By Juan Lagorio

The company's shares rose 2.5 percent in after-market trading after falling 5 percent when the market was open. Revenue fell 11 percent, and the company cautioned that 2009 would be a tough year.

"This is one of the most difficult operating environments we have seen in decades. The housing market has continued to deteriorate, unemployment has risen significantly, and retailers have seen some of the biggest declines in many years," said Kenneth Chenault, chief executive of American Express, in a conference call with analysts.

The company offered a guarded forecast for this year. "Card member spending in this environment is likely to remain very soft and we continue to expect past due loans and write-offs to rise from current levels", said Dan Henry, chief financial officer of American Express.

In the fourth quarter, earnings from continuing operations sank to $238 million, or 21 cents per diluted share, from $858 million, or 74 cents per diluted share, in the same quarter last year.

The latest results topped the average analyst expectation of 9 cents per share for earnings from continuing operations, according to Reuters Estimates.

Net income, including discontinued operations, fell to $172 million, or 15 cents per diluted share, from $831 million, or 72 cents per diluted share, a year earlier.

The company, struggling with mounting credit losses and higher financing costs, became a bank holding company in November to get access to $3.39 billion in taxpayer money under the U.S. Treasury's $700 billion Troubled Asset Relief Program.

REVENUES SINK, CREDIT LOSSES JUMP

Consolidated revenue fell 11 percent to $6.5 billion, hit by higher financial costs and lower travel commissions and fees.
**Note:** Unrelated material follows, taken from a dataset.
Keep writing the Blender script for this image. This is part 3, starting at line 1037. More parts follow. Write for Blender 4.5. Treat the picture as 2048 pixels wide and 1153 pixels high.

In addition, managed loans fell 7 percent to $72 billion, as the company cut back lending to cushion credit losses.

Average cardmember spending tumbled 13 percent in the United States -- the company's main source of revenue -- and 16 percent in the international markets as the global economy deteriorated.

"The business in terms of spending and credit quality was pretty weak. Revenues were shockingly weak," said John Williams, an analyst at Macquarie Research. "AmEx for years and years called itself a spend center business and when spending is weak the business results are going to be weak. The effect of falling spending is difficult results for the company."

U.S. net charge-offs -- a measure of bad loan write-offs -- jumped to 6.7 percent in the fourth quarter from 5.9 percent in the third quarter, and is expected to keep rising in 2009 as Americans struggled with a deepening recession and the highest U.S. unemployment rate since 1993.

Provisions for loan losses fell 3 percent to $1.4 billion, as American Express said the year-ago results included a significant credit charge, but analysts expressed concern about whether the company was setting enough money aside to cover losses.

"The magnitude of their reserves seems to imply that they don't expect things to get worse, but their comments indicate they do think things are going to get worse," Williams said.

American Express cut expenses aggressively -- cardmember rewards expenses fell 39 percent and marketing and promotion expenditure fell 35 percent -- as the bank looks to save $1.8 billion this year.

American Express shares rose to $15.58 in after-hours trading after closing at $15.20, down 5 percent on the New York Stock Exchange. The company's stock has fallen 14 percent in 2009.